アフリカのタンザニアには、血のように赤く染まり「ナトロン湖」と呼ばれる不思議な塩湖が存在する。何とここでは、動物たちが石化しているのである。
動物たちがなぜ石化しているのか、その鍵は塩湖の水にある。ナトロン湖の水には、高濃度の炭酸ナトリウムや塩化ナトリウムを含むため、何らかの理由により湖で命を失った動物たちは完璧な保存状態で石灰化されてしまうのだ。
また、ナトロン湖のpH値は9〜10.5でアンモニアに近く、水温が60度に達することもあるそうだ。
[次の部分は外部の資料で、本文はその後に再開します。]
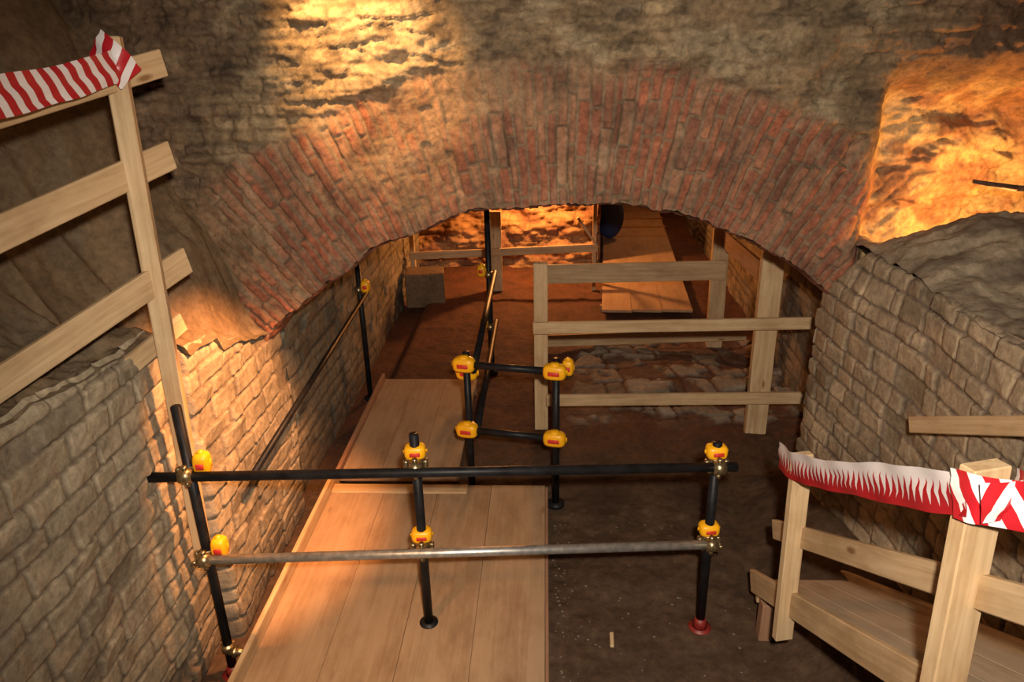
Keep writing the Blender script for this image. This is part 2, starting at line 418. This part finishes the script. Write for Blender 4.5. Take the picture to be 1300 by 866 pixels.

以下の写真は、写真家のNick Brandtが湖の岸に流れ着いていた動物たちを元の生きていた時の姿を再現して撮影されたもの。とてつもなく恐ろしい世界が、映し出されている。
地獄のような湖であるが、この環境で生活する鳥が一種のみ存在する。世界の総個体数の75%にあたるフラミンゴはこのナトロン湖に生息するのだ。
フラミンゴは硬い皮膚を持つおかげで、ナトロン湖の過酷な水に耐えることができる。我々からすると、とても住める環境ではないが、フラミンゴにとってはユートピアのような場所なのである。